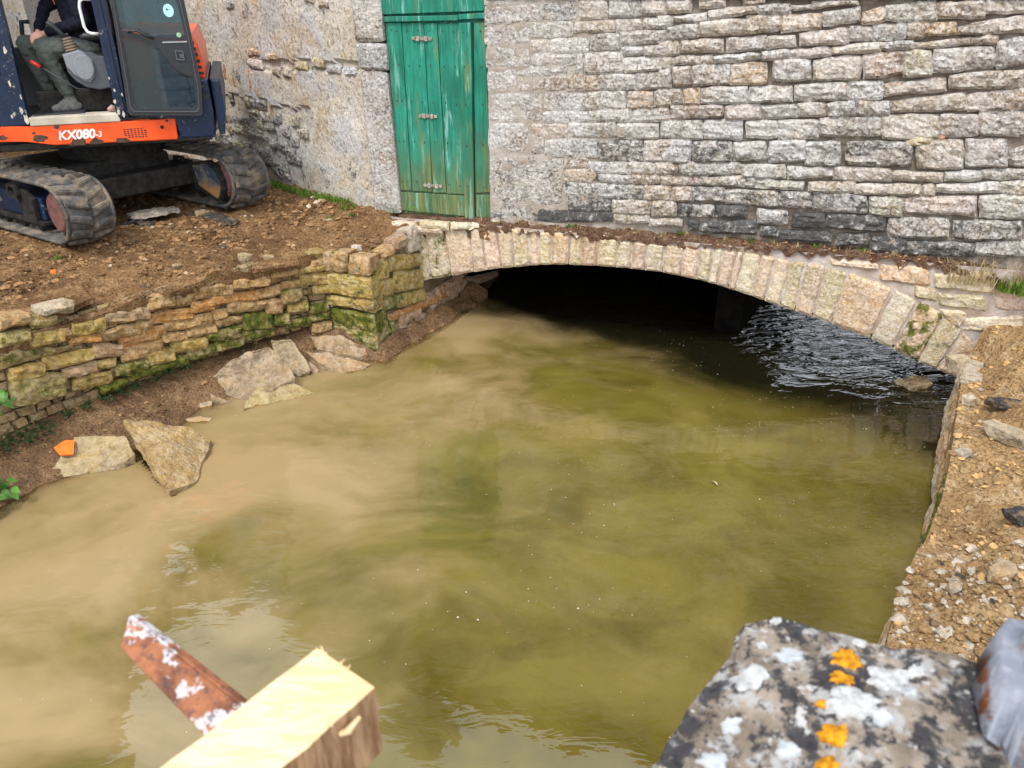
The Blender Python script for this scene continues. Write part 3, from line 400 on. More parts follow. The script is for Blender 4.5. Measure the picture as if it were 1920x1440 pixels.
# jamb blocks left of the door
for q, c in (([-1.40, 2.74, -1.09, 2.74, -1.05, 1.27, -1.37, 1.27], (.44, .41, .38, .3)), ([-1.42, 3.0, -1.08, 3.0, -1.08, 2.75, -1.40, 2.75], (.36, .36, .37, .45)), ([-1.42, 3.55, -1.10, 3.55, -1.10, 3.02, -1.42, 3.01], (.42, .38, .33, .4)), ([-1.42, 4.2, -1.10, 4.2, -1.10, 3.56, -1.42, 3.56], (.42, .38, .33, .3))):
    stone('jamb_block', q, facade_frame, bld, c, M['facade'], prot=.03, depth=.22, wob=.006, rough=.008, k=.04, moss=.2)
# ------------------------------------------------------------------ green plank door
def wood_mat(name, c1, c2, worn, bare, seed, moss=0.25):
    s = NT(name)
    tc = s.n('Mapping', {'Vector': s.pos, 'Rotation': (0, 0, YW), 'Scale': (14, 14, .8), 'Location': (seed, seed*2, 0)}).outputs[0]
    gr = s.noise(3.2, 8, 0.65, vec=tc, dist=0.6)
    c = s.mix(s.ramp(s.noise(2.0, 4, off=(seed, 0, 0)), .35, .65), c1, c2)
    c = s.mix(s.math('MULTIPLY', s.ramp(gr, .44, .62), .55), c, tuple(x*.42 for x in c1))
    st = s.noise(1.1, 6, 0.6, vec=s.n('Mapping', {'Vector': s.pos, 'Scale': (7, 7, 1.1), 'Location': (seed*3, 1, 2)}).outputs[0])
    c = s.mix(s.math('MULTIPLY', s.ramp(st, .52, .68), bare), c, (.20, .17, .04))
    zz = s.n('SeparateXYZ', {'Vector': s.pos}).outputs['Z']
    low = s.math('MULTIPLY', s.ramp(s.math('ADD', zz, s.math('MULTIPLY', st, -1.6)), .45, 1.55, 1, 0), .75)
    c = s.mix(low, c, s.mix(s.ramp(gr, .4, .6), (.055, .085, .028), (.21, .185, .055)))
    st2 = s.noise(1.6, 8, 0.7, vec=s.n('Mapping', {'Vector': s.pos, 'Scale': (12, 12, 1.2), 'Location': (seed*5, 4, 2)}).outputs[0])
    c = s.mix(s.math('MULTIPLY', s.ramp(st2, .54, .66), worn), c, (.18, .42, .36))
    sp = s.noise(90, 3, .6)
    c = s.mix(s.math('MULTIPLY', s.ramp(sp, .66, .72), .5), c, (.03, .05, .03))
    return s.pbr(c, .62, s.bump(gr, .55, .006), spec=.35)
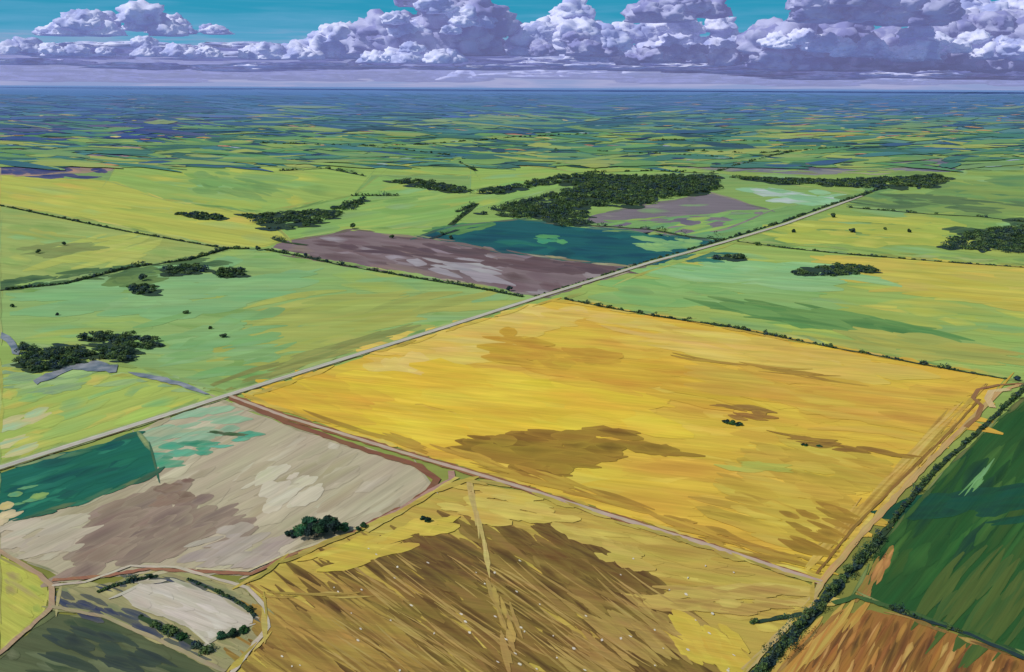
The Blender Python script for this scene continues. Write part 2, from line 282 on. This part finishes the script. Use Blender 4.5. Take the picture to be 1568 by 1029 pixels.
field("ploughed_field",pf,(194,164,68),[(204,172,68),(190,156,62),(212,184,80),(182,148,60)],10,110,14,1.3,zones=[
  ([(470,880),(600,835),(740,805),(860,815),(980,860),(1050,930),(1130,1040),(1000,1100),(380,1100),(415,960)],BR,36,110,13,560),
  ([(400,915),(560,905),(640,1000),(620,1060),(380,1060)],[(156,120,54),(172,134,60),(136,102,48),(186,148,66)],36,110,9,120),
  ([(760,810),(900,820),(1000,890),(900,900)],[(100,70,36),(114,82,38)],30,90,11,54),
  ([(540,850),(700,830),(760,880),(640,900)],[(98,70,38),(112,82,42)],30,90,10,40),
  ([(860,800),(1000,850),(950,870),(880,840)],[(206,176,80),(192,162,70)],20,60,14,18),
  ([(900,930),(1060,940),(1000,1029),(860,1029)],[(168,134,68),(184,150,76),(150,116,58)],36,90,9,40),
  ([(1000,900),(1200,900),(1240,925),(1160,940),(1000,930)],[(200,168,80),(214,186,90),(180,144,70)],2,90,11,36),
  ([(1050,950),(1150,985),(1140,1029),(1050,1000)],[(218,188,60),(206,172,54)],40,60,18,26),
  ([(560,850),(1000,900),(1000,1029),(500,1029)],[(166,132,68),(184,150,82)],36,110,2.8,120),
  ([(470,850),(690,790),(700,815),(520,870)],[(208,178,62),(216,188,72)],-14,70,13,36),
  ([(640,770),(710,745),(800,760),(880,795),(720,800)],[(216,190,84),(208,178,70)],6,60,12,26),
  ([(410,910),(540,908),(540,918),(410,916)],[(165,132,60),(204,172,90)],0,80,3,10),
  ([(714,740),(722,740),(748,860),(742,880),(738,830)],[(204,180,106),(188,162,92)],82,36,6,24),
  ([(740,870),(790,950),(775,1020),(765,950)],[(170,134,72),(192,154,76)],70,46,7,16),
  ([(500,830),(1150,860),(1150,1029),(420,1029)],[(220,210,188)],30,5,2.6,60)])
field("dark_green_field",[(1640,545),(1568,612),(1500,668),(1440,732),(1385,790),(1345,845),(1312,910),(1350,928),(1460,960),(1568,1002),(1640,1030)],(46,90,40),[(40,86,38),(58,106,44),(32,72,38),(76,118,48),(28,64,44),(66,96,38)],128,120,18,1.7,zones=[
  ([(1400,760),(1568,745),(1568,800),(1380,800)],[(26,82,58),(30,74,54)],-8,100,15,26),
  ([(1312,905),(1350,840),(1365,850),(1335,915)],[(192,124,66),(204,146,76),(150,132,54)],118,40,7,20),
  ([(1480,750),(1500,722),(1518,716),(1495,748)],[(120,166,94),(130,176,110)],130,45,6,5),
  ([(1400,880),(1568,880),(1568,990),(1450,950)],[(88,104,44),(68,98,44)],128,120,12,40)])
field("stubble_field",[(1278,942),(1330,934),(1400,948),(1500,985),(1568,1012),(1640,1040),(1640,1100),(1120,1100),(1190,1029)],(158,106,48),[(168,108,46),(132,82,38),(190,132,60),(114,74,36),(204,158,82),(98,64,36)],118,80,9,2.1,zones=[
  ([(1262,945),(1320,938),(1250,1000),(1190,1040),(1180,1029)],[(202,166,72),(188,128,54)],125,80,9,34)])
field("meadow",[(0,850),(62,884),(74,915),(68,940),(40,962),(0,1000)],(186,184,74),[(194,190,72),(175,180,74),(206,196,80),(168,152,90)],30,60,14,1.5)
field("meadow",[(-60,1100),(-60,1030),(0,1003),(50,965),(85,940),(160,948),(250,985),(340,1027),(330,1100)],(90,98,64),[(82,92,60),(102,110,72),(64,80,56),(112,118,82)],15,90,18,1.5,zones=[([(80,970),(160,965),(260,1010),(200,1040),(90,1020)],[(60,74,62),(52,64,60)],20,70,14,24)])
field("gravel_yard",[(90,900),(180,892),(250,872),(370,900),(406,935),(408,968),(345,1029),(250,985),(160,945),(85,935)],(158,150,102),[(174,162,110),(146,144,94),(188,174,116),(132,136,94)],25,60,11,1.5,level=.3,zones=[
  ([(95,908),(160,920),(240,955),(320,1000),(300,1010),(200,965),(100,932)],[(66,76,88),(94,98,84),(56,66,92)],24,50,9,34),
  ([(150,905),(200,885),(290,884),(390,940),(380,950),(290,892),(210,896)],[(80,86,82),(66,78,98)],15,40,6,26)])
field("fallow_field",[(186,912),(215,896),(275,893),(330,912),(385,942),(388,955),(345,972),(318,988),(290,962),(245,942),(205,930)],(200,188,166),[(208,196,175),(194,182,157),(215,205,185)],20,60,12,1.4,level=.9)
# ------------------------------------------------------------ ribbons
def ribbon(mb,line,w0,w1,col,z,wob=.12,off=0):
    pts=resample(line,9); W=[np.array(G(u,v)) for u,v in pts]; i0=len(mb.v); n=len(W)
    for i,p in enumerate(W):
        a=W[max(0,i-1)]; b=W[min(n-1,i+1)]; d=(b-a)/max(1e-6,np.linalg.norm(b-a)); nn=np.array([-d[1],d[0]]); ww=(w0+(w1-w0)*i/(n-1))
        c=jitc(lin(col),.07)
        for s in (-1,1):
            q=p+nn*(off+s*ww/2*(1+random.uniform(-wob,wob))); mb.v.append((q[0],q[1],z)); mb.c.append(c)
    for i in range(n-1):
        q=i0+2*i; mb.f.append([q,q+1,q+3,q+2])
road=[(-90,745),(0,717),(180,660),(345,607),(530,549),(680,502),(820,457),(910,429),(1000,401),(1060,385),(1130,365),(1200,344),(1260,322),(1320,300)]
mb=MB((600,530),-17,60,4)
ribbon(mb,road,6.5,7.5,(158,174,108),.40,.2); ribbon(mb,road,3.5,4.4,(190,183,164),.43,.08); ribbon(mb,road,.3,.4,(214,210,192),.44,.1,off=1.5); ribbon(mb,road,.3,.4,(214,210,192),.44,.1,off=-1.5)
ribbon(mb,road,.9,1.6,(106,92,62),.425,.5,off=-2.7)
mb.build("country_road",CROP)
mb=MB((900,770),17,60,4)
lane=[(352,607),(440,640),(520,664),(610,692),(700,718),(800,748),(900,780),(1090,838),(1180,868),(1258,893)]
ribbon(mb,lane,5.0,3.6,(148,100,64),.40,.3); ribbon(mb,lane,2.2,2.4,(192,166,142),.43,.2)
ribbon(mb,[(355,611),(440,648),(560,690),(640,714),(668,735),(660,752),(620,778),(560,806)],3.6,3.6,(138,88,64),.405,.3)
ribbon(mb,[(690,722),(692,735),(660,752),(620,778),(560,808)],2.4,2.4,(178,136,118),.415,.3)
ribbon(mb,[(560,808),(500,832),(440,853),(385,880),(300,876),(230,872),(150,885),(80,890)],1.6,2.0,(158,106,80),.41,.4)
ribbon(mb,[(560,804),(500,829),(440,849),(380,876),(300,872)],1.0,1.0,(200,186,144),.412,.3)
ribbon(mb,[(700,732),(660,757),(610,788),(560,815)],2,2,(204,182,88),.417,.3)
mb.build("farm_track",CROP)
mb=MB((80,920),30,40,6)
ribbon(mb,[(-40,828),(0,845),(60,881),(78,898),(80,930),(50,958),(0,1002),(-50,1030)],1.5,1.8,(178,148,114),.42,.25)
ribbon(mb,[(78,930),(160,946),(250,985),(345,1030)],1.4,1.4,(168,152,114),.425,.3)
ribbon(mb,[(80,898),(130,893),(200,868),(270,870),(380,902),(404,930),(410,962),(380,1000),(350,1040)],1.2,1.4,(196,182,156),.43,.35)
mb.build("farm_track",CROP)
mb=MB((1430,700),130,60,4)
ribbon(mb,[(1258,893),(1320,818),(1390,742),(1460,670),(1530,600),(1566,588)],2.0,2.8,(198,158,96),.41,.35)
ribbon(mb,[(1250,880),(1308,808),(1380,735),(1455,662),(1500,612)],.8,1.4,(148,108,48),.42,.4)
ribbon(mb,[(1566,588),(1530,590),(1498,597),(1490,610),(1503,622),(1496,640),(1478,655)],2.0,2.2,(154,108,66),.43,.2)
ribbon(mb,[(1545,597),(1518,600),(1512,612),(1520,625)],4,3,(210,180,124),.435,.2)
ribbon(mb,[(1258,893),(1240,925),(1200,965),(1140,1029)],1.8,2,(194,166,102),.42,.3)
ribbon(mb,[(1275,925),(1310,915),(1400,942),(1500,980),(1600,1022)],2.2,2.2,(70,100,52),.42,.3)
mb.build("farm_track",CROP)
def water(name,poly,z=.45):
    m=bpy.data.materials.get("pond_water")
    if not m:
        m,nt,b=newmat("pond_water"); b.inputs['Roughness'].default_value=.35; b.inputs['Specular IOR Level'].default_value=.4
        n=nt.nodes.new('ShaderNodeTexNoise'); n.inputs['Scale'].default_value=.12; n.inputs['Detail'].default_value=6; r=nt.nodes.new('ShaderNodeValToRGB'); r.color_ramp.elements[0].position=.35; r.color_ramp.elements[1].position=.65; r.color_ramp.elements[0].color=(*lin((92,104,110)),1); r.color_ramp.elements[1].color=(*lin((160,160,158)),1)
        g=nt.nodes.new('ShaderNodeNewGeometry'); nt.links.new(g.outputs[0],n.inputs[0]); nt.links.new(n.outputs[0],r.inputs[0]); nt.links.new(r.outputs[0],b.inputs['Base Color'])
    rp=[(u+random.uniform(-3,3),v+random.uniform(-1.5,1.5)) for u,v in resample(poly,8,True)]; me=bpy.data.meshes.new(name); me.from_pydata([(*G(u,v),z) for u,v in rp],[],[list(range(len(rp)))]); me.materials.append(m)
    o=bpy.data.objects.new(name,me); scene.collection.objects.link(o)
water("river",[(50,584),(80,570),(110,558),(150,554),(180,560),(175,571),(110,567),(80,580),(54,590)])
water("river",[(195,570),(240,576),(280,587),(322,604),(312,604),(270,590),(215,578)])
water("pond",[(0,510),(14,514),(26,530),(30,546),(20,544),(10,525),(0,518)])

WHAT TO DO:
From the material above, copy each line that includes the word "scene".

EXPECTED OUTPUT:
The Blender Python script for this scene continues. Write part 3, from line 400 on. More parts follow. The script is for Blender 4.5. Measure the picture as if it were 1920x1440 pixels.
The Blender Python script for this scene continues. Write part 2, from line 282 on. This part finishes the script. Use Blender 4.5. Take the picture to be 1568 by 1029 pixels.
    o=bpy.data.objects.new(name,me); scene.collection.objects.link(o)